__Material__.

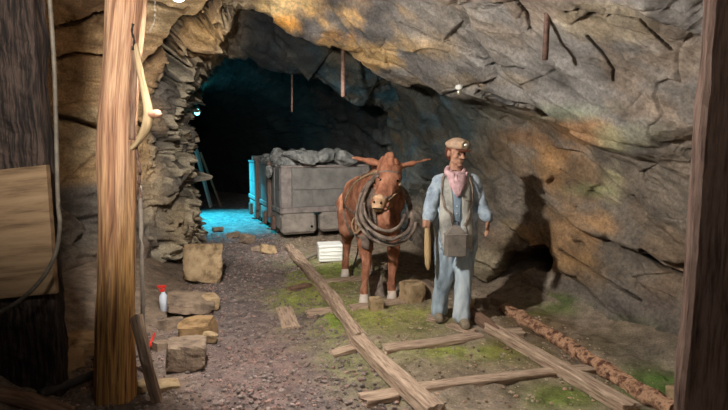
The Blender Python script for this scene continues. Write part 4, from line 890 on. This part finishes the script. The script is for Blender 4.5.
for s_ in (-1, 1): sk += [ellm(hpnt(s_*.078, -.01, -.005), .012, .02, .032, Rh)]
sk += [capsm(Q(455.5, 164, .02), .056, Q(455, 178, .03), .062)]
sk += [capsm(Q(455, 190, .02), .13, Q(455, 215, .03), .12), capsm(Q(455, 215, .03), .12, Q(456, 238, .04), .135), capsm(Q(443, 180, .03), .06, Q(468, 181, .03), .06)]
AR = dict(s=Q(440, 183, .03), e=Q(431.5, 203, .0), w=Q(427.5, 217, -.08)); AL = dict(s=Q(471.5, 184, .03), e=Q(481, 203, .02), w=Q(487, 217, -.06))
for a_ in (AR, AL): sk += [capsm(a_['s'], .055, a_['e'], .042), capsm(a_['e'], .042, a_['w'], .028)]
hipL, hipR = Q(447, 242, .03), Q(465, 243, .03); ftR = q(440, 321); ftL = q(463, 328)    # picture left / right feet
ftR.y += .08; ftL.y += .08
for hp_, ft_ in ((hipL, ftR), (hipR, ftL)):
    kn_ = (hp_+ft_)/2+W(0, -.03, .03); sk += [capsm(hp_, .085, kn_, .058), capsm(kn_, .058, ft_+W(0, 0, .10), .04), capsm(ft_+W(0, 0, .07), .042, ft_+W(0, -.06, .05), .035)]
# hands: palm, four unequal fingers and a thumb
hr = Q(426.5, 223, -.10)      # grips the stick
sk += [capsm(AR['w'], .026, hr+W(-.004, .012, .012), .028), ellm(hr+W(-.012, .012, -.005), .022, .034, .040)]
for k, (dz_, ln) in enumerate([(.026, 1.0), (.008, 1.06), (-.010, 1.0), (-.027, .86)]):
    a0 = hr+W(-.030, -.012, dz_); a1 = hr+W(-.008, -.034*ln, dz_-.002); a2 = hr+W(.022*ln, -.030, dz_-.004); a3 = hr+W(.032*ln, -.008, dz_-.006)
    sk += [capsm(a0, .0105, a1, .0100, 10, 3), capsm(a1, .0100, a2, .0092, 10, 3), capsm(a2, .0092, a3, .0082, 10, 3)]
sk += [capsm(hr+W(-.005, .028, .02), .013, hr+W(.025, .012, .028), .011, 10, 3), capsm(hr+W(.025, .012, .028), .011, hr+W(.034, -.018, .022), .009, 10, 3)]
hl = Q(487.5, 224, -.08)      # hangs relaxed
sk += [capsm(AL['w'], .026, hl+W(0, 0, .03), .024), ellm(hl, .018, .038, .044)]
for k, (dy_, ln) in enumerate([(-.030, .9), (-.010, 1.0), (.010, .95), (.028, .78)]):
    a0 = hl+W(.002, dy_*.9, -.028); a1 = a0+W(.001, dy_*.2-.004, -.040*ln); a2 = a1+W(-.010, -.004, -.026*ln); a3 = a2+W(-.014, -.002, -.016*ln)
    sk += [capsm(a0, .0108, a1, .0098, 10, 3), capsm(a1, .0098, a2, .0088, 10, 3), capsm(a2, .0088, a3, .0078, 10, 3)]
sk += [capsm(hl+W(-.006, -.030, .012), .012, hl+W(-.016, -.052, -.018), .011, 10, 3), capsm(hl+W(-.016, -.052, -.018), .0105, hl+W(-.022, -.052, -.042), .009, 10, 3)]
mbody, mbv = blob('body', sk, M['skin'], mn, .0058, 2, None, .4)
for s_ in (-1, 1): V_, f_ = ellm(hpnt(s_*.033, .078, .008), .012, .008, .008, Rh, 2); meshobj('eye', V_, f_, M['eye'], mn)
hv, _ = blob('hair', [ellm(hpnt(0, -.03, .02), .083, .088, .095, Rh), ellm(hpnt(0, -.06, -.03), .066, .05, .05, Rh)], M['mane'], mn, .009, 2, lambda A_: .003*ridged(A_*40, 5, 2))
# cap
cs_ = [ellm(hpnt(0, -.012, .072), .100, .122, .048, Rh), ellm(hpnt(0, .010, .092), .088, .095, .048, Rh)]
cap, capbv = blob('cap', cs_, M['cap'], mn, .008, 4, lambda A_: .003*fbm(A_*25, 4, 2)); cap['label'] = 'tan miner\'s cap'
V_, f_ = merge([ellm(hpnt(0, .098, .045), .078, .062, .010, Rh)]); meshobj('brim', V_, f_, M['mane'], cap)
lp = hpnt(.0, .105, .095); V_, f_ = lathe([(.014, -.03), (.036, -.012), (.042, .004), (.042, .014), (.030, .006), (.012, .002)], lp, tuple(fd), 24); lm = meshobj('cap_lamp', V_, f_, M['brass'], cap); lm['label'] = 'shiny metal cap lamp'
V_, f_ = ellm(lp+fd*.012, .014, .014, .014); meshobj('lens', V_, f_, M['white'], lm)
# clothes
fold = lambda s, a_, fz: (lambda A_: a_*fbm(A_*np.array([9, 9, fz]), s, 4)+a_*.9*ridged((A_+.03*fbm(A_*6, s, 2)[:, None])*np.array([13, 13, fz*1.2]), s+7, 2))
jk = [capsm(Q(441, 185, .04), .078, Q(470, 186, .04), .078), capsm(Q(455, 190, .03), .165, Q(455, 212, .04), .150), capsm(Q(448, 215, .04), .135, Q(449, 246, .05), .125), capsm(Q(462, 215, .04), .135, Q(463, 246, .05), .125), capsm(Q(450, 180, .03), .055, Q(461, 180, .03), .055)]
for a_ in (AR, AL): jk += [capsm(a_['s'], .082, a_['e'], .068), capsm(a_['e'], .066, a_['w']+(a_['e']-a_['w'])*.08, .050), capsm(a_['w']+(a_['e']-a_['w'])*.25, .056, a_['w']+(a_['e']-a_['w'])*.02, .050)]
jacket, jbv = blob('jacket', jk, M['denim'], mn, .011, 3, fold(500, .011, 9))
patch('jacket_front', jbv, [(443, 176), (441, 195), (440, 215), (441, 236), (444, 252)], [(449, 178), (453, 195), (454, 215), (453, 236), (452, 250)], M['vest'], mn, .012, 24, 10, .01, 4.6, .01)['label'] = 'beige-grey open jacket front, picture left'
patch('jacket_front', jbv, [(464, 180), (462, 195), (462, 215), (463, 236), (462, 250)], [(471, 178), (473, 195), (472, 215), (472, 236), (471, 251)], M['vest'], mn, .012, 24, 10, .01, 4.6, .01)['label'] = 'beige-grey open jacket front, picture right'
patch('shirt_front', jbv, [(452, 190), (454, 205), (454, 228)], [(463, 190), (461, 205), (460, 228)], M['shirt'], mn, .008, 18, 8, .006, 4.6)
V_, f_ = [], []
# scarf: neck ring and hanging V
tube('neckerchief', [Q(447, 171, .0), Q(447, 173, -.06), Q(454, 176, -.10), Q(462, 175, -.07), Q(464, 171, .0), Q(461, 168, .07), Q(450, 168, .07), Q(447, 171, .0)], .026, M['scarf'], mn, n=60, K=12, noise=.008)
sc_ = patch('scarf_front', jbv, [(446, 171), (448, 180), (453, 189), (457, 196)], [(466, 172), (466, 180), (463, 188), (459, 196)], M['scarf'], mn, .028, 22, 14, .012, 4.58, .02)
V_, f_ = merge([capsm(hit(jbv, 452, 178, .055), .012, hit(jbv, 458, 192, .045), .010), capsm(hit(jbv, 465, 176, .05), .012, hit(jbv, 459, 191, .045), .010), capsm(hit(jbv, 457, 178, .05), .008, hit(jbv, 458, 190, .045), .008)]); meshobj('scarf_fold', V_, f_, M['scarf'], sc_)
tr = [capsm(Q(449, 232, .05), .115, Q(463, 232, .05), .115)]
for hp_, ft_, sx in ((hipL, ftR, -1), (hipR, ftL, 1)):
    kn_ = (hp_+ft_)/2+W(0, -.02, .03); tr += [capsm(hp_, .108, kn_, .077, 24), capsm(kn_, .077, ft_+W(0, -.0, .15), .070, 24), capsm(ft_+W(0, 0, .15), .072, ft_+W(0, -.005, .09), .082, 24)]
trou, tbv = blob('trousers', tr, M['jeans'], mn, .011, 3, fold(520, .013, 2.6))
for ft_, sx in ((ftR, -.3), (ftL, .25)):
    toe = ft_+W(.05*sx, -.15, .035)
    bt, _b = blob('boot', [capsm(ft_+W(0, .02, .05), .048, ft_+W(0, .0, .11), .052), capsm(ft_+W(0, .03, .042), .042, toe+W(0, .04, .012), .044), capsm(toe+W(0, .04, .008), .044, toe+W(0, 0, .004), .038)], M['boot'], mn, .009, 3, lambda A_: .003*fbm(A_*25, 6, 2))
    V_, f_ = merge([capsm(ft_+W(0, .04, .012), .036, toe+W(0, .01, .012), .040)]); V_[:, 2] = np.clip(V_[:, 2], ft_.z-.004, ft_.z+.02); meshobj('sole', V_, f_, M['brown_wood'], bt)
strap('shoulder_strap', jbv, [(444, 176), (444, 190), (446, 205), (451, 215), (455, 225)], .022, .008, M['leather'], mn, .028, Yf=4.6)
strap('shoulder_strap', jbv, [(468, 177), (470, 190), (470, 205), (467, 220), (464, 226)], .022, .008, M['leather'], mn, .028, Yf=4.6)
strap('pocket_seam', jbv, [(464, 200), (471, 201)], .012, .006, M['leather'], mn, .022, n=8, Yf=4.6)
for px_, py_ in ((457, 205), (457, 213), (457, 221)): V_, f_ = ellm(hit(jbv, px_, py_, .018), .007, .005, .007, sub=2); meshobj('button', V_, f_, M['white'], mn)
# tin lunch pail hanging at his front
pc = Q(455.5, 243, -.20); pl = thing('lunch_pail', 'grey tin lunch pail with peaked top hanging in front of the miner\'s hips', 'pail', pc+W(0, 0, -.11))
ax = W(1, .12, 0).normalized(); ay = W(-.12, 1, 0).normalized()
box('pail_body', pc+W(0, 0, -.02), ax*.092, ay*.045, (0, 0, .098), M['pail'], pl, .008)
box('rim', pc+W(0, 0, .078), ax*.098, ay*.050, (0, 0, .008), M['pail'], pl, .003)
Vp = np.array([pc+ax*a+ay*b+W(0, 0, z) for a, b, z in [(-.09, -.043, .084), (.09, -.043, .084), (.09, .043, .084), (-.09, .043, .084), (-.03, -.015, .155), (.03, -.015, .155), (.03, .015, .155), (-.03, .015, .155)]])
fixn(meshobj('lid', Vp, [(0, 1, 5, 4), (1, 2, 6, 5), (2, 3, 7, 6), (3, 0, 4, 7), (4, 5, 6, 7), (3, 2, 1, 0)], M['pail'], pl, False))
tube('handle', [pc+ax*-.03+W(0, 0, .15), pc+ax*-.02+W(0, 0, .19), pc+ax*.02+W(0, 0, .19), pc+ax*.03+W(0, 0, .15)], .005, M['iron'], pl, n=20, K=6)
# the stick in his hand
V_, f_, g_ = sweep([hr+W(.004, -.006, .07), hr+W(.006, -.006, .0), hr+W(.012, -.008, -.20), hr+W(.016, -.008, -.36), hr+W(.02, -.008, -.43)], circ(.03, 14), 40, (0, 1, 0), [.42, .5, .85, 1.05, 1.0, .75, .3], .003, 6, 3)
tag(meshobj('wooden_stick', V_, f_, M['stick'], None, True, attrs={'grain': ('FLOAT_VECTOR', g_)}), 'pale tapered wooden stick held pointing down in the miner\'s hand', 'stick')
# ================================================================== LIGHT, CAMERA
def lamp(name, kind, loc, energy, col, size, target=None, spot=None, blend=.5):
    l = bpy.data.lights.new(name, kind); l.energy = energy; l.color = col
    if kind == 'AREA': l.size = size
    else: l.shadow_soft_size = size
    if kind == 'SPOT': l.spot_size = math.radians(spot); l.spot_blend = blend
    o = bpy.data.objects.new(name, l); o.location = loc; C.objects.link(o)
    if target is not None: o.rotation_euler = (Vector(target)-Vector(loc)).to_track_quat('-Z', 'Y').to_euler()
    return o
lamp('ceiling_lamp_light', 'SPOT', key_pos, 1750, (1.0, .975, .93), .046, key_pos+Vector((.6, .8, -.32)), 152, .25)
lamp('added_cart_spot', 'SPOT', (-.9, 4.7, 3.0), 440, (1.0, .975, .93), .12, (-.75, 8.6, .6), 54, .7)  # unseen spot added to brighten the cart
lamp('added_post_spot', 'SPOT', (-1.0, .9, 2.7), 300, (1.0, .95, .88), .1, (-2.35, 5.0, 1.6), 56, .8)  # unseen spot added to light the post and left wall
lamp('fill_lamp', 'AREA', (.6, .4, 2.6), 8, (1.0, .93, .84), 1.4, (.4, 5.5, .8))
w = bpy.data.worlds.new('World'); bpy.context.scene.world = w; w.use_nodes = True
w.node_tree.nodes['Background'].inputs[0].default_value = (.5, .52, .55, 1); w.node_tree.nodes['Background'].inputs[1].default_value = .012
cd = bpy.data.cameras.new('camera'); cam = bpy.data.objects.new('camera', cd); C.objects.link(cam)
cd.sensor_fit = 'HORIZONTAL'; cd.sensor_width = 36; cd.lens = F/728*36; cam.location = CAM; cam.rotation_euler = (math.pi/2-TH, 0, 0)
sc = bpy.context.scene; sc.camera = cam
sc.view_settings.view_transform = 'Standard'; sc.view_settings.look = 'None'; sc.view_settings.gamma = 1; sc.view_settings.exposure = .72
lamp('tunnel_bulb_light', 'SPOT', bulb_pos+Vector((.02, -.02, -.1)), 1000, (.03, .66, 1.0), .05, (-3.25, 11.2, 0), 94, .7)
lamp('tunnel_bulb_glow', 'POINT', bulb_pos+Vector((.0, 0, 0)), 14, (.06, .75, 1.0), .08)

__Do this__.
Find the string "scene" in the listing and return every line that holds it.

__Reply__.
The Blender Python script for this scene continues. Write part 4, from line 890 on. This part finishes the script. The script is for Blender 4.5.
w = bpy.data.worlds.new('World'); bpy.context.scene.world = w; w.use_nodes = True
sc = bpy.context.scene; sc.camera = cam